Fuschia Sam from Andy Warhol’s book “25 Cats Named Sam and One Blue Pussy”

There are also artists who not only loved cats, but dedicated their art to depicting felines, often in an anthropomorphising way. One of those artists was Louis Wain, who, in the eyes of H. G. Wells, “has made the cat his own. He invented a cat style, a cat society, a whole cat world. English cats that do not look and live like Louis Wain cats are ashamed of themselves.”

Louis Wain: Cats Bridge
Louis Wain: Cats Bridge

I will finish the post with a photograph of Gorey with his felines, his illustration from T. S. Eliot’s Old Possum’s Book of Practical Cats to Macavity: The Mystery Cat, as well as the poem itself.

Gorey and friends at home in Yarmouthport in 1992 | Photograph © Steve Marsel Studio Inc., from Harvard Magazine (fair use)
Gorey and friends at home in Yarmouthport in 1992 | Photograph © Steve Marsel Studio Inc., from Harvard Magazine (fair use)

Macavity’s a Mystery Cat: he’s called the Hidden Paw–
For he’s the master criminal who can defy the Law.
He’s the bafflement of Scotland Yard, the Flying Squad’s despair:
For when they reach the scene of crime–Macavity’s not there!

Macavity, Macavity, there’s no one like Macavity,
He’s broken every human law, he breaks the law of gravity.
His powers of levitation would make a fakir stare,
And when you reach the scene of crime–Macavity’s not there!
You may seek him in the basement, you may look up in the air–
But I tell you once and once again, Macavity’s not there!

Macavity’s a ginger cat, he’s very tall and thin;
You would know him if you saw him, for his eyes are sunken in.
His brow is deeply lined with thought, his head is highly domed;
His coat is dusty from neglect, his whiskers are uncombed.
He sways his head from side to side, with movements like a snake;
And when you think he’s half asleep, he’s always wide awake.

Macavity, Macavity, there’s no one like Macavity,
For he’s a fiend in feline shape, a monster of depravity.
You may meet him in a by-street, you may see him in the square–
But when a crime’s discovered, then Macavity’s not there!
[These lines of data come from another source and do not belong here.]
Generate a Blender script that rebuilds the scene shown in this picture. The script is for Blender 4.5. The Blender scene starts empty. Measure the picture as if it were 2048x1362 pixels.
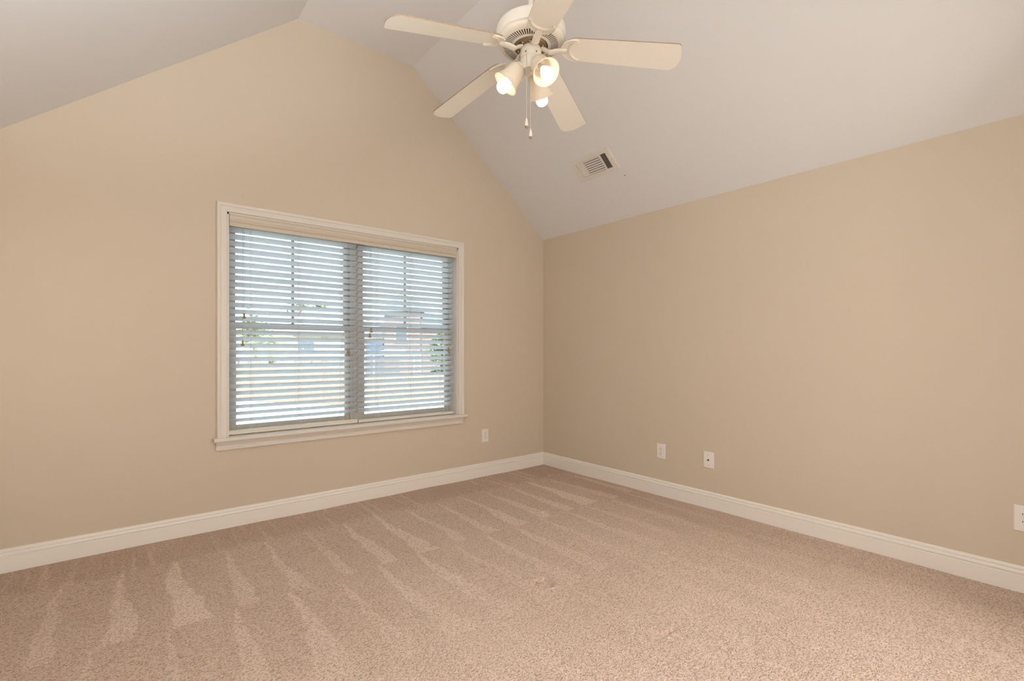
import bpy, math, random
import numpy as np
from mathutils import Vector, Matrix
random.seed(7)
S = bpy.context.scene
COL = S.collection

# ---------------------------------------------------------------- camera
cam_d = bpy.data.cameras.new('camera'); cam = bpy.data.objects.new('camera', cam_d); COL.objects.link(cam)
CAM = Vector((-3.577, -3.858, 1.231))
cam.location = CAM
cam.rotation_euler = (math.radians(90), 0, math.radians(-39.1))
cam_d.sensor_width = 36.0; cam_d.lens = 36.0 * 964.0 / 2048.0
cam_d.shift_y = -(681.0 - 702.0) / 2048.0
cam_d.clip_start = 0.02; cam_d.clip_end = 400
S.camera = cam

# ---------------------------------------------------------------- world, sun, room light, exposure
W = bpy.data.worlds.new('sky'); S.world = W; W.use_nodes = True
nt = W.node_tree; nt.nodes.clear()
wo = nt.nodes.new('ShaderNodeOutputWorld'); bg = nt.nodes.new('ShaderNodeBackground')
tc = nt.nodes.new('ShaderNodeTexCoord'); sp = nt.nodes.new('ShaderNodeSeparateXYZ')
cr = nt.nodes.new('ShaderNodeValToRGB')
cr.color_ramp.elements[0].position = 0.0; cr.color_ramp.elements[0].color = (0.95, 1.0, 1.0, 1)
cr.color_ramp.elements[1].position = 0.6; cr.color_ramp.elements[1].color = (0.55, 0.78, 1.0, 1)
nt.links.new(tc.outputs['Generated'], sp.inputs[0]); nt.links.new(sp.outputs['Z'], cr.inputs[0])
nt.links.new(cr.outputs[0], bg.inputs['Color']); bg.inputs['Strength'].default_value = 2.1
nt.links.new(bg.outputs[0], wo.inputs['Surface'])

def light(name, kind, loc, rot, energy, color, **kw):
    d = bpy.data.lights.new(name, kind); d.energy = energy; d.color = color
    for k, v in kw.items(): setattr(d, k, v)
    o = bpy.data.objects.new(name, d); COL.objects.link(o); o.location = loc; o.rotation_euler = rot
    return o
R = math.radians
light('sun', 'SUN', (0, -10, 30), (R(42), 0, R(-18)), 12.5, (1.0, 0.96, 0.91), angle=R(0.6))
# added fill lamps behind the camera; no opening lets in daylight here
light('rear_fill', 'AREA', (-2.45, -4.22, 1.20), (R(90), 0, 0), 39, (1.0, 0.955, 0.90), shape='RECTANGLE', size=3.0, size_y=1.9)
light('side_fill', 'AREA', (-0.6, -4.0, 1.4), Vector((-1.0, 0.75, 0.05)).to_track_quat('-Z', 'Y').to_euler(), 9, (1.0, 0.94, 0.86), shape='RECTANGLE', size=0.9, size_y=1.8)
light('left_wall_fill', 'AREA', (-3.90, -4.2, 1.25), Vector((-0.06, 1.0, 0.06)).to_track_quat('-Z', 'Y').to_euler(), 2.3, (1.0, 0.92, 0.80), shape='RECTANGLE', size=0.5, size_y=1.9, spread=R(38))
# the photographer's flash, bounced off the ceiling above and behind the camera
light('bounced_flash', 'AREA', (-3.45, -3.95, 1.5), Vector((-0.28, 0.9, 1.35)).to_track_quat('-Z', 'Y').to_euler(), 46, (0.95, 0.97, 1.0), shape='DISK', size=0.6, spread=R(92))
light('upper_fill', 'AREA', (-2.3, -4.2, 2.75), Vector((-0.30, 1.0, 0.0)).to_track_quat('-Z', 'Y').to_euler(), 5, (0.96, 0.97, 1.0), shape='RECTANGLE', size=1.9, size_y=0.9)  # added fill lamp high at the near wall, no real source there

S.view_settings.view_transform = 'Standard'; S.view_settings.look = 'None'
S.view_settings.exposure = 0.07; S.view_settings.gamma = 1.0; S.view_settings.use_curve_mapping = False
S.cycles.max_bounces = 10; S.cycles.diffuse_bounces = 6; S.cycles.transparent_max_bounces = 16
S.cycles.sample_clamp_indirect = 6.0; S.cycles.use_denoising = True

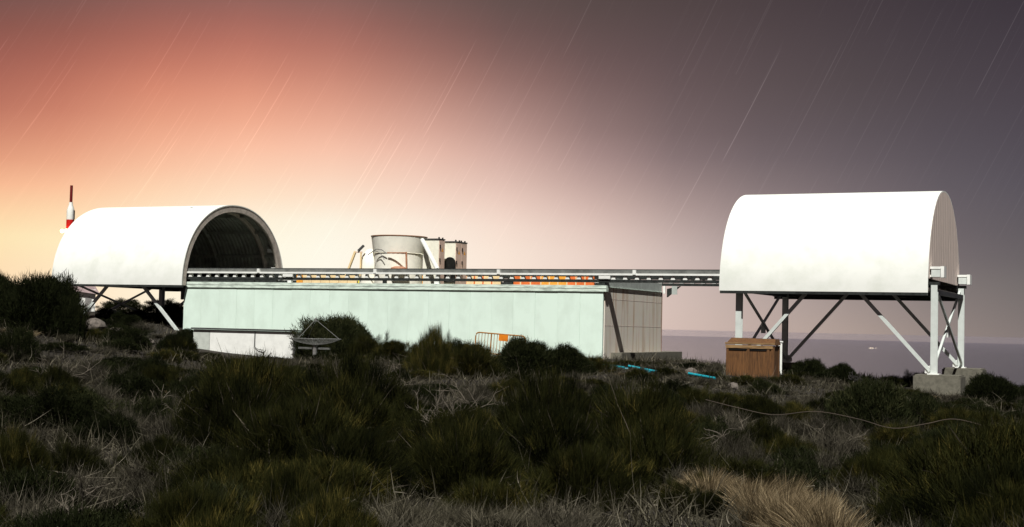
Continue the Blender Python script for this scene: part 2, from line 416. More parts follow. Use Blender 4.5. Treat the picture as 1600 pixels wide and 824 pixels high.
# ------------------------------------------------------------------ building
SB0, WB = -22.45, 7.58
bld = site('equipment_building', 'long pale mint metal walled building between the two rolling shelters', 'building')
PW = 1.0613
npan = 21
bm_ = MB().box(  .003, PW - .003, 0, .10, -1.9, 1.57)
pm = bm_.mesh('wall_panel', 'mint')
for i in range(npan):
    o = put('wall_panel', pm, bld, (-.16 - (i + 1) * PW, random.Random(i).uniform(-.004, .006), 0))
MB().box(SB0 + .02, -.18, .101, .16, -1.9, 1.56).build('wall_backing', 'steel_grey', bld)
MB().box(SB0, 0.0, -.06, .20, 1.572, 1.84).build('coping', 'coping', bld)
MB().box(SB0, -.004, -.068, -.061, 1.70, 1.712).build('coping_seam', 'steel_grey', bld)
# right wall: horizontal sheets with laps
zz = [-1.9, .13, 1.28, 1.77]
for i in range(3):
    MB().box(-.24, -.15, .205, WB, zz[i], zz[i + 1] - .002).build('wall_sheet', 'rustwall', bld)
    if i < 2:
        MB().box(-.1495, -.146, .21, WB - .05, zz[i + 1] - .018, zz[i + 1] + .004).build('lap_strip', 'endwall', bld)
MB().box(-.20, -.13, .23, WB - .1, 1.79, 2.2).build('gable_sheet', 'grey_panel', bld)
MB().box(-.21, -.10, .22, WB + .05, 1.772, 1.789).build('flashing', 'coping', bld)
# left and back walls, floor
MB().box(SB0 + .02, SB0 + .12, .165, WB, -1.9, 1.82).build('left_wall', 'mint', bld)
MB().box(SB0 + .125, -.245, WB - .12, WB, -1.9, 1.9).build('back_wall', 'mint', bld)
MB().box(SB0 + .125, -.25, .165, WB - .125, -1.5, -.9).build('floor_slab', 'concrete', bld)
MB().box(-.30, -.155, WB + .002, WB + .09, -1.9, 1.75).build('corner_trim', 'rim', bld)
# plinth on the right side
pl = site('concrete_plinth', 'long low concrete plinth along the foot of the rust streaked end wall', 'plinth')
MB().box(-.5, .35, 1.0, 9.25, -2.3, -1.04).build('slab', 'concrete', pl)
MB().box(-.6, .40, .9, 9.3, -2.3, -1.45).build('footing_step', 'concrete', pl)
blk = MB().box(.0, .6, 0, 1.4, -.6, .35).build('concrete_block', 'concrete'); blk.location = P(0, 8.7, -1.77) ; blk.rotation_euler = (0, 0, -HEAD)
blk.location = P(.02, 9.35, -1.77)
tag(blk, 'small low concrete block just beyond the end of the plinth', 'block')

# warm light on the rear rail beam, put into the colours of added panels
par = site('rear_beam_glow', 'row of orange, yellow and peach panels between the rails, painted as warm glow on the far beam', 'glow_strip')
MB().box(-20.9, -3.5, 7.36, 7.45, 1.905, 2.0).build('base_strip', 'steel_white', par)
def glowpanels(s0, s1, w, mtl, tick=None):
    n_ = max(1, round((s1 - s0) / w)); w = (s1 - s0) / n_
    me_ = MB().box(.012, w - .012, 0, .06, 2.003, 2.50).mesh('glow_panel', mtl)
    for i in range(n_):
        put('glow_panel', me_, par, (s0 + i * w, 7.37, 0))
        if tick:
            MB().box(s0 + i * w - .03, s0 + i * w + .03, 7.33, 7.365, 2.003, 2.5).build('post', tick, par)
glowpanels(-20.81, -20.4, .4, 'orange3')
glowpanels(-20.4, -17.0, .57, 'peach')
glowpanels(-16.95, -16.6, .35, 'yellow'); glowpanels(-16.58, -15.95, .6, 'yellow')
glowpanels(-15.9, -14.85, .5, 'steel_white')
glowpanels(-14.77, -13.2, .52, 'orange2'); glowpanels(-13.14, -12.46, .34, 'orange3')
glowpanels(-12.02, -8.6, .5, 'peach', 'orange1')
glowpanels(-8.03, -6.4, .54, 'orange1', 'peach'); glowpanels(-6.38, -5.0, .48, 'orange3', 'peach'); glowpanels(-4.98, -3.55, .48, 'orange1', 'peach')

# ------------------------------------------------------------------ rail tracks
def track(name, label, t0, dz, s_vis, web='steel_grey', fl='steel_white'):
    tr = site(name, label, 'rail track', 0, t0, 0, 'rail tracks of the rolling shelters')
    a, c = -30.35, 13.75
    MB().box(a, c, -.05, .05, 2.50 + dz, 2.535 + dz).build('rail_head', 'steel_dark', tr)
    MB().box(a, c, -.10, .10, 2.352 + dz, 2.498 + dz).build('web', web, tr)
    MB().box(a, c, -.17, .15, 2.27 + dz, 2.350 + dz).build('flange', fl, tr)
    MB().box(a, c, -.09, .12, 1.97 + dz, 2.09 + dz).build('lower_beam', 'steel_dark', tr)
    g = MB(); y0, y1 = -.10, .06
    g.add([(-.10, y0, 2.092 + dz), (.10, y0, 2.092 + dz), (.035, y0, 2.268 + dz), (-.035, y0, 2.268 + dz), (-.10, y1, 2.092 + dz), (.10, y1, 2.092 + dz), (.035, y1, 2.268 + dz), (-.035, y1, 2.268 + dz)],
          [(0, 1, 2, 3), (4, 7, 6, 5), (0, 4, 5, 1), (1, 5, 6, 2), (2, 6, 7, 3), (3, 7, 4, 0)])
    gm = g.mesh('stub', 'steel_white')
    s = s_vis[0]
    while s < s_vis[1]:
        put('stub', gm, tr, (s, 0, 0)); s += .533
    clip = MB().box(-.05, .05, -.07, .07, 0, .02).mesh('rail_clip', 'steel_white')
    return tr
tf = track('front_track', 'near steel rail beam with white flange spanning between both shelters', .10, 0.0, (-22.1, 5.2))
for s in (-17.98, -11.47, -5.13, 1.26):
    MB().box(s - .07, s + .07, -.20, -.105, 2.30, 2.50).add([], []).build('splice_plate', 'steel_white', tf)
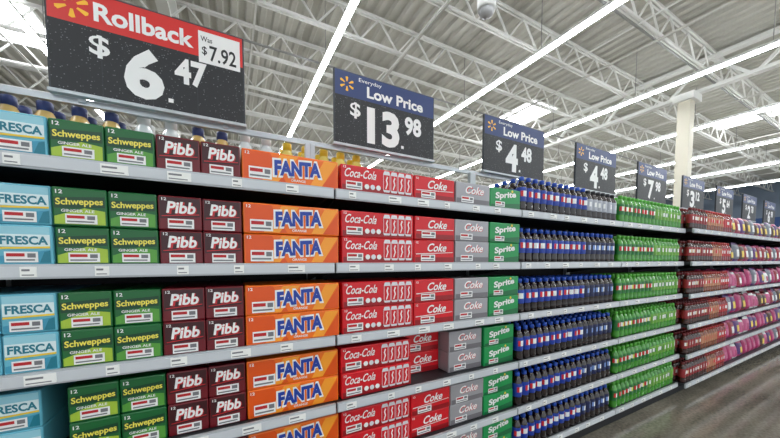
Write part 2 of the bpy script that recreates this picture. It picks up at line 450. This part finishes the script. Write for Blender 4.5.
t4=bottle_template(.215,.0325,rl,M('maroon_label',(150,40,44),.35),M('maroon_cap',(120,30,34),.35),{8:white,9:M('label_tan',(216,180,130),.35)})
t5=bottle_template(.215,.0325,M('amber_liquid',(130,66,34),.12,coat=.4),M('tan_label',(190,130,96),.35),M('red_cap',(180,46,44),.35),{8:lred,9:white})
t5b=bottle_template(.215,.0325,M('red_liquid',(130,24,30),.12,coat=.4),M('red_label',(186,40,46),.35),M('red_cap',(180,46,44),.35),{8:white})
A,B=G0+3.66+.012,G0+4.88-.012
Y5=D-.046
b=MB(); 
for i,z in enumerate(zz): fill(b,t4,A,A+.068*(9 if i%2 else 6)+.001,[z],Y5,4,.068)
b.obj('root_beer_bottles')
b=MB(); 
for i,z in enumerate(zz): fill(b,t5,A+.068*(9 if i%2 else 6),A+.068*13+.001,[z],Y5,4,.068)
b.obj('iced_tea_bottles')
b=MB(); fill(b,t5b,A+.068*13,B,zz,Y5,4,.068); b.obj('fruit_drink_bottles')
# tall bottles standing behind cartons on the top deck
t6=bottle_template(.36,.052,M('tea_liquid',(214,180,110),.15,coat=.3),M('pale_label',(236,234,220),.4),M('navy_cap',(50,64,120),.35),{8:M('label_yellow2',(240,206,60),.4)})
t7=bottle_template(.36,.052,M('lemon_liquid',(236,214,110),.15,coat=.3),M('pale_label',(236,234,220),.4),M('yellow_cap',(236,196,40),.35),{8:lred})
t8=bottle_template(.37,.052,M('clear_pale_liquid',(220,226,226),.15,coat=.3),M('pale_label',(236,234,220),.4),M('white_cap',(230,230,228),.35),{8:plab})
b=MB(); fill(b,t6,-.95,-.4,[SH[0]+.001],YS+.035,2,.108); fill(b,t6,-.18,.04,[SH[0]+.001],YS+.035,2,.108); b.obj('juice_bottles')
b=MB(); fill(b,t8,-.4,-.18,[SH[0]+.001],YS+.035,2,.108); fill(b,t8,.04,.26,[SH[0]+.001],YS+.035,2,.108);  b.obj('water_bottles')
b=MB(); fill(b,t7,.26,.82,[SH[0]+.001],YS+.035,2,.108); b.obj('lemonade_bottles')
# ------------------------------------------------------------ candy bags
def pouch(w,h,t,mat,mat2,mat3):
    b=MB(); n=8; vs=[];fs=[];ml=[]
    for side in (-1,1):
        o=len(vs)
        for j in range(n+1):
            for i in range(n+1):
                u=i/n*2-1; v=j/n*2-1
                th=t/2*max(0,(1-abs(u)**3))*max(0,(1-abs(v)**3))**.7
                vs.append((u*w/2*(1-.05*(1-v*v)),side*th,(v+1)/2*h))
        for j in range(n):
            for i in range(n):
                q=(o+j*(n+1)+i,o+j*(n+1)+i+1,o+(j+1)*(n+1)+i+1,o+(j+1)*(n+1)+i)
                fs.append(q if side<0 else q[::-1])
                ml.append(mat3 if j in(0,n-1) else (mat2 if 2<=j<=4 and 2<=i<=5 else mat))
    b.add(vs,fs,ml,True); return b
pk=M('magenta_bag',(176,26,98),.3); pk2=M('pink_bag',(204,96,142),.3); pu=M('purple_bag',(88,44,116),.3); rd=M('red_bag',(150,26,44),.3)
brn=M('brown_bag',(80,50,42),.35); gy=M('grey_bag',(120,124,136),.35)
T=[pouch(.17,.22,.07,pk,pk2,pk),pouch(.17,.2,.07,pk2,pk,white),pouch(.17,.22,.07,pu,yel,pk),pouch(.17,.21,.07,rd,white,pk),pouch(.17,.2,.07,brn,yel,rd),pouch(.17,.22,.07,gy,white,pu),pouch(.17,.17,.07,white,pk,pk2)]
def bags(x0,x1,name,wts):
    b=MB()
    for zi,z in enumerate(SH):
        x=x0+.1; wt=wts[0] if zi<2 else wts[1]
        while x<x1-.09:
            t=random.choices(T,wt)[0]
            for r in range(4):
                cx=x+random.uniform(-.008,.008); cy=D+.004+r*.085; ln=.12+random.uniform(-.04,.05)
                o=len(b.v); s=1.0+random.uniform(-.14,.08)
                b.v+=[(cx+v[0]*s,cy+v[1]*s+v[2]*ln,z+.001+v[2]*s) for v in t.v]
                b.f+=[tuple(o+i for i in f) for f in t.f]; ids=[b.m(m) for m in t.mats]
                b.mi+=[ids[i] for i in t.mi]; b.sm+=t.sm
            x+=.187
    b.obj(name)
bags(G0+4.88,G0+7.32,'candy_bags',([0,0,2,3,5,4,0],[6,2,3,2,2,1,1]))
bags(G0+7.32,G0+9.76,'snack_bags',([0,0,2,2,5,5,0],[4,1,3,3,3,3,1]))
# ------------------------------------------------------------ world, camera
w=bpy.data.worlds.new('World'); scene.world=w; w.use_nodes=True
w.node_tree.nodes['Background'].inputs[0].default_value=(.88,.95,1,1)
w.node_tree.nodes['Background'].inputs[1].default_value=1.15
cam=bpy.data.cameras.new('Camera'); co=bpy.data.objects.new('Camera',cam); scene.collection.objects.link(co)
co.location=(0,0,1.40); co.rotation_euler=(math.radians(87),0,math.radians(-28))
cam.sensor_width=36; cam.lens=302/780*36; cam.shift_y=57/780; cam.clip_start=.02
scene.camera=co
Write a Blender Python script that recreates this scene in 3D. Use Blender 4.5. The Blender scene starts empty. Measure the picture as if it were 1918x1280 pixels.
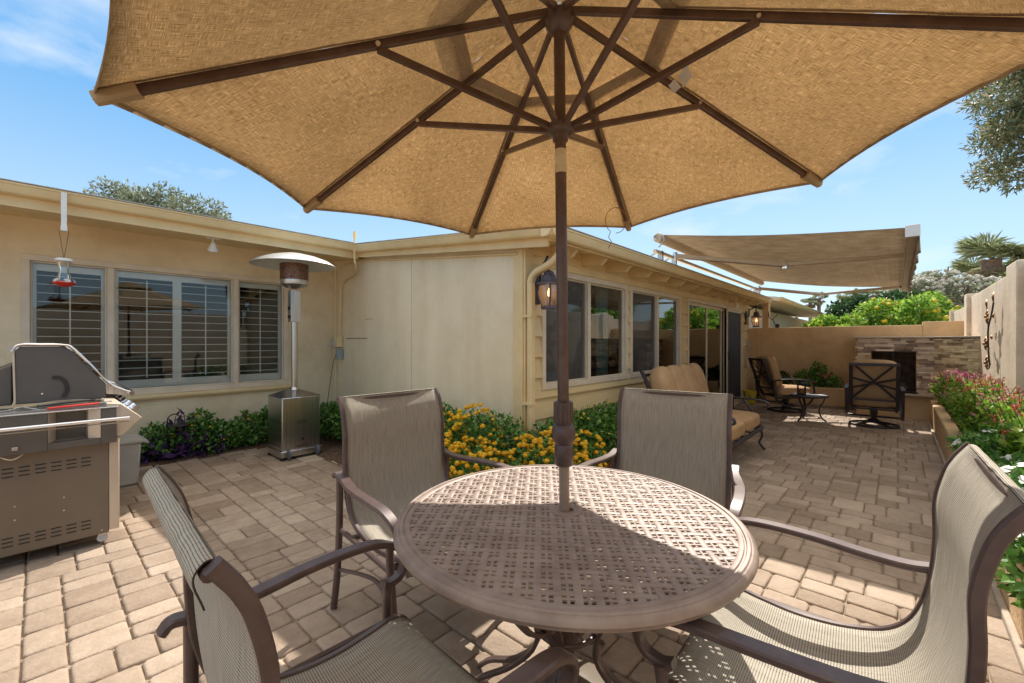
import bpy, math, random
from mathutils import Vector, Matrix, noise
R_ = math.radians
rnd = random.Random(7)
C48, S48 = math.cos(R_(48)), math.sin(R_(48))
EYE = 1.33
# world: x runs along the long window wall, y runs from the garden wall towards the house
# ---------------------------------------------------------------- camera, sky, sun, exposure
sc = bpy.context.scene
cd = bpy.data.cameras.new('camera'); cam = bpy.data.objects.new('camera', cd); sc.collection.objects.link(cam)
cam.location = (0, 0, EYE); cam.rotation_euler = (R_(90), 0, R_(-48))
cd.sensor_width = 36; cd.lens = 36 * 800 / 1918; cd.clip_start = .02; cd.clip_end = 2000
sc.camera = cam
SUN = Vector((.87, .27, 1.0)).normalized()
wd = bpy.data.worlds.new('World'); sc.world = wd; wd.use_nodes = True
nt = wd.node_tree; nt.nodes.clear()
wo = nt.nodes.new('ShaderNodeOutputWorld'); bg = nt.nodes.new('ShaderNodeBackground'); sky = nt.nodes.new('ShaderNodeTexSky')
sky.sky_type = 'NISHITA'; sky.sun_disc = False
sky.sun_elevation = math.asin(SUN.z); sky.sun_rotation = math.atan2(SUN.x, SUN.y)
sky.air_density = 1.0; sky.dust_density = .5; sky.ozone_density = 2.0
bg.inputs[1].default_value = .15
tc = nt.nodes.new('ShaderNodeTexCoord'); mp = nt.nodes.new('ShaderNodeMapping'); mp.inputs['Scale'].default_value = (2.4, 2.4, 5.5); mp.inputs['Location'].default_value = (1.7, 0, 0)
nz = nt.nodes.new('ShaderNodeTexNoise'); nz.inputs['Scale'].default_value = 1.7; nz.inputs['Detail'].default_value = 7; nz.inputs['Roughness'].default_value = .55
cr = nt.nodes.new('ShaderNodeValToRGB'); cr.color_ramp.elements[0].position = .55; cr.color_ramp.elements[1].position = .78
cr.color_ramp.elements[1].color = (.75, .75, .75, 1)
mx = nt.nodes.new('ShaderNodeMix'); mx.data_type = 'RGBA'; mx.inputs[7].default_value = (2.0, 2.15, 2.3, 1)
L = nt.links.new
L(tc.outputs['Generated'], mp.inputs[0]); L(mp.outputs[0], nz.inputs['Vector']); L(nz.outputs['Fac'], cr.inputs[0])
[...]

He’s outwardly respectable. (They say he cheats at cards.)
And his footprints are not found in any file of Scotland Yard’s.
And when the larder’s looted, or the jewel-case is rifled,
Or when the milk is missing, or another Peke’s been stifled,
Or the greenhouse glass is broken, and the trellis past repair–
Ay, there’s the wonder of the thing! Macavity’s not there!

And when the Foreign Office finds a Treaty’s gone astray,
Or the Admiralty lose some plans and drawings by the way,
There may be a scrap of paper in the hall or on the stair–
But it’s useless to investigate–Macavity’s not there!
And when the loss has been disclosed, the Secret Service say:
“It must have been Macavity!”–but he’s a mile away.
You’ll be sure to find him resting, or a-licking of his thumbs,
Or engaged in doing complicated long division sums.

Macavity, Macavity, there’s no one like Macacity,
There never was a Cat of such deceitfulness and suavity.
He always has an alibi, and one or two to spare:
At whatever time the deed took place–MACAVITY WASN’T THERE!
And they say that all the Cats whose wicked deeds are widely known
(I might mention Mungojerrie, I might mention Griddlebone)
Are nothing more than agents for the Cat who all the time
Just controls their operations: the Napoleon of Crime!